I recognise the inconsistencies in my own views about those two schemes. That at St Pauls which is referred to in the article resulted in an essentially white interior with gold detailing. That is different from Wren’s scheme which painted the walls ochre and left the vaults plain, other than Thornhill’s painting of the dome. The Victorian age introduced mosaics to the cathedral. Personally I prefer the modern scheme to the rather dour one conceived by Wren.

I visited Chartres many years ago before the controversial cleaning and redecoration of recent years. I have posted about that in 2012 at Restoration at Chartres and in 2014 at Repainting Chartres Cathedral.

The debate about the project, indeed the passions aroused, can be sampled at, from those opposed, The Destruction of Chartres Cathedral fron 2014, in A Petition to Stop "Irresponsible" Restoration of Chartres Cathedral from 2015 and A Controversial Restoration That Wipes Away the Past from 2017.

It is interesting that this criticism seems to come from the US. North American enthusiasm for Chartres is long established but is perhaps a rather romanticising tendency. I do wonder if these authors linked to above are aware of the serious proposal in 1944 by the US military, when Chartres suffered in any case very badly in the fighting after D Day, to blast the cathedral in case there were any German snipers in the north west tower, and of how Airey Neave volunteered to go and see if, as it was, deserted, thus saving the cathedral?

Apollo commissioned a pro and con discussion about the restoration at Forum: Does the restoration of Chartres Cathedral deserve praise? and my good friend Fr Ray Blake offered a balanced appraisal of the situation at How far do you go? Chartres' Restoration

Not having seen the renovated interior it is difficult to pass judgement but as I said ten years ago I recall Chartres as rather dull and grimey inside, with that slightly uncared-for quality of many great churches in France. Whilst I see the point about not choosing a point in the past and aiming for that as an ideal  I do think that it is better to present Chartres as it was in the time of St Louis rather than as it was when I visited in 1993. Those who complain appear to be those who feel ‘their’ aesthetic experience has been diminished by the cleaning and redecoration. Do they apply that rule of thumb at home to housework and redecoration?

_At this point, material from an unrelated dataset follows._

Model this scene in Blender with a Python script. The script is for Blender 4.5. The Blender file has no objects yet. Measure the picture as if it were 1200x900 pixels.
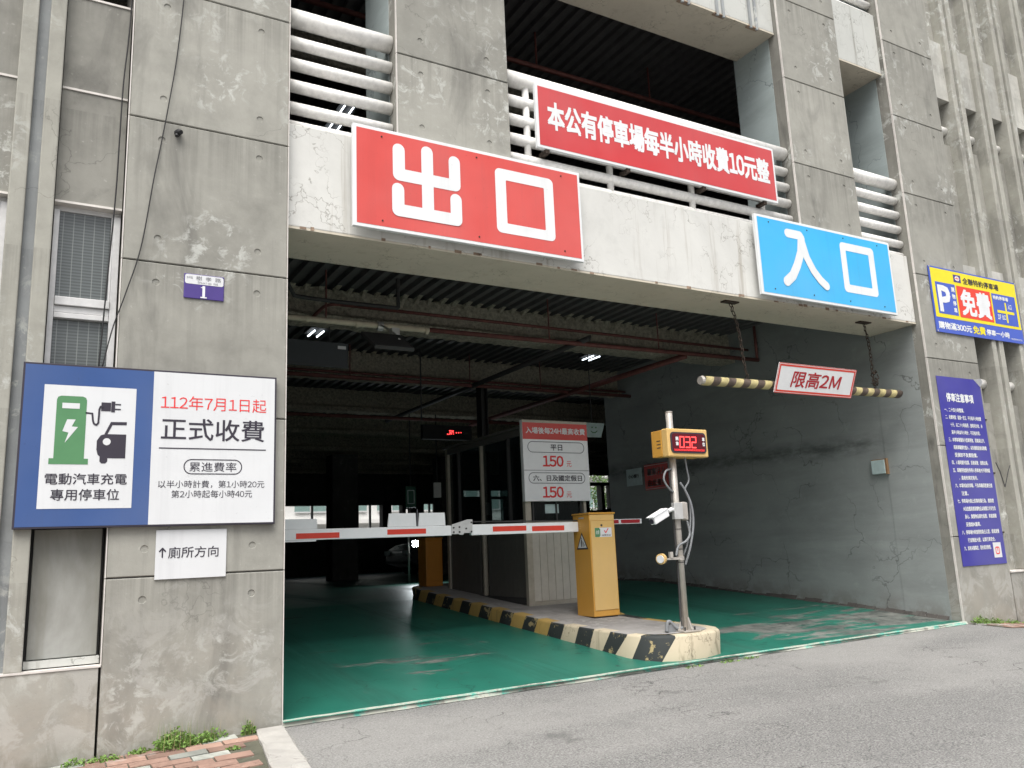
import bpy, bmesh, math, random
from mathutils import Vector, Matrix
random.seed(7)
C = bpy.context.scene.collection
S = bpy.context.scene
PI = math.pi
# ------------------------------------------------------------------ camera
cam = bpy.data.cameras.new('camera'); camo = bpy.data.objects.new('camera', cam); C.objects.link(camo)
cam.sensor_width = 36; cam.sensor_fit = 'HORIZONTAL'; cam.lens = 976.15 / 1200 * 36
cam.clip_start = .05; cam.clip_end = 500
R = ((0.866853, 0.060832, 0.494839), (-0.496825, 0.188221, 0.847194), (-0.041603, -0.980241, 0.193383))
mw = Matrix(((R[0][0], -R[0][1], -R[0][2], -1.427), (R[1][0], -R[1][1], -R[1][2], -5.3916),
             (R[2][0], -R[2][1], -R[2][2], 1.0), (0, 0, 0, 1)))
camo.matrix_world = mw; S.camera = camo
# ------------------------------------------------------------------ light
SUN_EL, SUN_AZ = math.radians(62), math.radians(215)
w = bpy.data.worlds.new('World'); S.world = w; w.use_nodes = True
nt = w.node_tree; bg = nt.nodes['Background']
sky = nt.nodes.new('ShaderNodeTexSky'); sky.sky_type = 'NISHITA'; sky.sun_disc = False
sky.sun_elevation = SUN_EL; sky.sun_rotation = SUN_AZ; sky.air_density = 1.0; sky.dust_density = 6; sky.ozone_density = 1
hs = nt.nodes.new('ShaderNodeHueSaturation'); hs.inputs['Saturation'].default_value = .35
nt.links.new(sky.outputs[0], hs.inputs['Color']); nt.links.new(hs.outputs[0], bg.inputs[0])
bg.inputs[1].default_value = .12
sun = bpy.data.lights.new('sun', 'SUN'); suno = bpy.data.objects.new('sun', sun); C.objects.link(suno)
sun.energy = 2.0; sun.angle = math.radians(50); sun.color = (1, .97, .92)
sd = Vector((math.sin(SUN_AZ) * math.cos(SUN_EL), math.cos(SUN_AZ) * math.cos(SUN_EL), math.sin(SUN_EL)))
suno.rotation_euler = sd.to_track_quat('Z', 'Y').to_euler()
S.view_settings.view_transform = 'Standard'; S.view_settings.look = 'None'
S.view_settings.exposure = 0.72; S.view_settings.gamma = 1
S.cycles.max_bounces = 8; S.cycles.diffuse_bounces = 5

# ------------------------------------------------------------------ materials
class NT:
    def __init__(s, name, rough=.8, metal=0, spec=.4):
        s.m = bpy.data.materials.new(name); s.m.use_nodes = True; s.t = s.m.node_tree
        s.b = s.t.nodes['Principled BSDF']; s.b.inputs['Roughness'].default_value = rough
        s.b.inputs['Metallic'].default_value = metal; s.b.inputs['Specular IOR Level'].default_value = spec
        s.g = s.t.nodes.new('ShaderNodeNewGeometry'); s.P = s.g.outputs['Position']
    def node(s, ty, ins=(), **pr):
        n = s.t.nodes.new(ty)
        for k, v in pr.items(): setattr(n, k, v)
        for k, v in dict(ins).items():
            if hasattr(v, 'links'): s.t.links.new(v, n.inputs[k])
            else: n.inputs[k].default_value = v
        return n
    def vec(s, sx=1, sy=1, sz=1, off=(0, 0, 0)):
        return s.node('ShaderNodeMapping', {'Vector': s.P, 'Scale': (sx, sy, sz), 'Location': off}).outputs[0]
    def noise(s, scale, detail=4, rough=.55, vec=None, dist=0):
        return s.node('ShaderNodeTexNoise', {'Vector': vec or s.P, 'Scale': scale, 'Detail': detail, 'Roughness': rough, 'Distortion': dist}).outputs['Fac']
    def ramp(s, fac, a, b, x=0., y=1.):
        return s.node('ShaderNodeMapRange', {'Value': fac, 'From Min': a, 'From Max': b, 'To Min': x, 'To Max': y}).outputs[0]
    def math(s, op, a, b=0.):
        return s.node('ShaderNodeMath', {0: a, 1: b}, operation=op).outputs[0]
    def mix(s, fac, a, b, bl='MIX'):
        c = lambda v: v if hasattr(v, 'links') else ((v, v, v, 1) if isinstance(v, (int, float)) else tuple(v) + (1,))
        n = s.node('ShaderNodeMix', {}, data_type='RGBA', blend_type=bl)
        for k, v in ((0, fac), (6, c(a)), (7, c(b))):
            if hasattr(v, 'links'): s.t.links.new(v, n.inputs[k])
            else: n.inputs[k].default_value = v
        return n.outputs[2]
    def out(s, col=None, rough=None, bump=None, bs=.3, bd=.01):
        if col is not None:
            if hasattr(col, 'links'): s.t.links.new(col, s.b.inputs['Base Color'])
            else: s.b.inputs['Base Color'].default_value = tuple(col) + (1,)
        if rough is not None: s.t.links.new(rough, s.b.inputs['Roughness'])
        if bump is not None:
            n = s.node('ShaderNodeBump', {'Height': bump, 'Strength': bs, 'Distance': bd}); s.t.links.new(n.outputs[0], s.b.inputs['Normal'])
        return s.m
    def z(s):
        return s.node('ShaderNodeSeparateXYZ', {0: s.P}).outputs
    def rnd(s):
        return s.node('ShaderNodeObjectInfo').outputs['Random']

def concrete(name, base, light=.62, dark=.5, white=1., low=True, jit=.12, bumps=.35):
    n = NT(name, .88, spec=.25)
    br, bg_, bb = base
    big = n.noise(1.3, 5, .6, dist=.5); mid = n.noise(7, 6, .65); fine = n.noise(60, 3, .6)
    c = n.mix(n.ramp(big, .3, .7), [v * .78 for v in base], [v * 1.18 for v in base])
    c = n.mix(n.ramp(mid, .35, .75, 0, .55), c, [v * 1.35 for v in base])
    c = n.mix(n.ramp(n.noise(2.1, 6, .62, n.vec(1, 1, .35, (5, 3, 1)), 1.2), .56, .72, 0, dark), c, [base[0] * .45, base[1] * .45, base[2] * .46])
    # vertical run marks
    st = n.noise(1, 4, .6, n.vec(9, 9, .5))
    c = n.mix(n.ramp(st, .56, .72, 0, .35), c, [v * .6 for v in base])
    zj = n.math('FRACT', n.math('DIVIDE', n.math('SUBTRACT', n.z()[2], .926), .963))
    ru = n.math('MULTIPLY', n.ramp(n.math('ADD', zj, n.math('MULTIPLY', n.noise(1, 3, .5, n.vec(5, 5, .1, (2, 1, 0))), .5)), .78, 1.25), n.ramp(n.noise(1, 5, .7, n.vec(22, 22, .35, (7, 3, 1))), .42, .62))
    c = n.mix(n.math('MULTIPLY', ru, .45), c, [v * .5 for v in base])
    cw = n.node('ShaderNodeVectorMath', {0: n.P, 1: n.node('ShaderNodeTexNoise', {'Vector': n.P, 'Scale': 3, 'Detail': 5}).outputs['Color']}, operation='ADD').outputs[0]
    hc = n.math('MULTIPLY', n.ramp(n.node('ShaderNodeTexVoronoi', {'Vector': cw, 'Scale': .9}, feature='DISTANCE_TO_EDGE').outputs['Distance'], .006, .001), n.ramp(n.noise(1.3, 3, .5, n.vec(1, 1, 1, (8, 1, 6))), .53, .6))
    c = n.mix(n.math('MULTIPLY', hc, .5), c, [v * .45 for v in base])
    # pale lime blooms
    ef = n.math('MULTIPLY', n.ramp(n.noise(1.6, 2, .5, n.vec(1, 1, 1, (9, 2, 4))), .5, .62), n.ramp(n.noise(9, 8, .72, dist=.6), .52, .62))
    c = n.mix(n.math('MULTIPLY', ef, .8 * white), c, (.52, .53, .5))
    c = n.mix(n.ramp(n.noise(28, 3, .5), .68, .75, 0, .35), c, (.5, .5, .46))
    if low:   # splash zone with rusty soil stains near the pavement
        z = n.z()[2]
        lo = n.math('MULTIPLY', n.ramp(z, .75, .1), n.ramp(n.noise(2.6, 6, .65, dist=.8), .4, .62))
        c = n.mix(n.math('MULTIPLY', lo, .5), c, (.34, .31, .265))
        lo2 = n.math('MULTIPLY', n.ramp(z, .9, .45), n.ramp(n.noise(3.5, 7, .7, n.vec(1, 1, 1, (3, 7, 2)), 1.), .5, .57))
        c = n.mix(n.math('MULTIPLY', lo2, .5), c, (.42, .415, .39))
        gr = n.math('MULTIPLY', n.ramp(z, .12, -.05), n.ramp(n.noise(6, 5, .6), .35, .6))
        c = n.mix(n.math('MULTIPLY', gr, .6), c, (.13, .12, .09))
    j = n.ramp(n.rnd(), 0, 1, 1 - jit, 1 + jit)
    c = n.mix(1., c, n.node('ShaderNodeCombineColor', {0: j, 1: j, 2: j}).outputs[0], 'MULTIPLY')
    pits = n.ramp(n.noise(90, 2, .5), .3, .36)
    h = n.math('ADD', n.math('MULTIPLY', fine, .4), n.math('ADD', n.math('MULTIPLY', mid, .6), n.math('MULTIPLY', pits, .5)))
    return n.out(c, None, h, bumps, .006)

def cracked_paint(name, base, dirt, amt=.6):
    n = NT(name, .75, spec=.3)
    big = n.noise(1.2, 6, .65, dist=.4); mid = n.noise(6, 7, .7)
    c = n.mix(n.ramp(big, .35, .7), [v * .86 for v in base], base)
    c = n.mix(n.ramp(mid, .55, .75, 0, .5), c, [v * .72 for v in base])
    st = n.noise(1, 5, .65, n.vec(11, 11, .45))
    c = n.mix(n.ramp(st, .56, .74, 0, amt), c, dirt)
    wv = n.node('ShaderNodeVectorMath', {0: n.P, 1: n.node('ShaderNodeTexNoise', {'Vector': n.P, 'Scale': 5, 'Detail': 4}).outputs['Color']}, operation='ADD').outputs[0]
    vo = n.node('ShaderNodeTexVoronoi', {'Vector': wv, 'Scale': 2.2}, feature='DISTANCE_TO_EDGE').outputs['Distance']
    cr = n.math('MULTIPLY', n.ramp(vo, .018, .004), n.ramp(n.noise(2.5, 3, .5), .45, .58))
    c = n.mix(n.math('MULTIPLY', cr, .55), c, [v * .5 for v in dirt])
    return n.out(c, None, n.math('SUBTRACT', mid, cr), .3, .006)

def plain(name, col, rough=.5, metal=0, var=.12, scale=14, bump=.05, spec=.4):
    n = NT(name, rough, metal, spec)
    f = n.noise(scale, 5, .6)
    c = n.mix(n.ramp(f, .3, .75), [v * (1 - var) for v in col], [min(1, v * (1 + var)) for v in col])
    g = n.noise(2.5, 6, .7)
    c = n.mix(n.ramp(g, .55, .8, 0, var * 1.5), c, [v * .55 for v in col])
    if scale <= 3:
        k = n.noise(1, 5, .7, n.vec(14, 14, .5)); c = n.mix(n.ramp(k, .52, .75, 0, .22), c, [v * .62 + .02 for v in col])
        sp = n.noise(38, 3, .6); c = n.mix(n.ramp(sp, .68, .74, 0, .3), c, [v * .55 for v in col])
        c = n.mix(n.ramp(n.noise(1.1, 3, .5), .35, .7, 0, .10), c, (.5, .5, .5))
        return n.out(c, n.ramp(f, .3, .8, rough, min(1, rough + .2)), n.noise(2.2, 2, .4), .25, .02)
    return n.out(c, n.ramp(f, .3, .8, rough, min(1, rough + .15)), f, bump, .003)

def glow(name, col, st):
    n = NT(name); n.b.inputs['Emission Color'].default_value = tuple(col) + (1,); n.b.inputs['Emission Strength'].default_value = st
    return n.out([v * .3 for v in col])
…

Chartres in 1993 largely felt like a museum with prayers anf flowers tolerated round the statue of Our Lady. Rouen in 2004 and certainly Reims in 2014 felt like cathedrals with an active liturgical and prayer life.

Restoration work at Notre Dame is proceeding apace so as to be more or less complete for the 2024 Olympics ( pagan in origin, pagan in practice ) in Paris - the work restoring Viollet le Duc’s spire will come after that.

There are links in the article to reports on other controversies over the restoration - notably how the ecclesiastical authorities wish to arrange and decorate the interior given that the French state has apparently given them carte blanche in that respect. In this case the regrettably and emphatically secular French state just might have had better ideas about Notre Dame than the regrettably and post-Vatican II French church establishment. I bet SSPX would make a better job of it.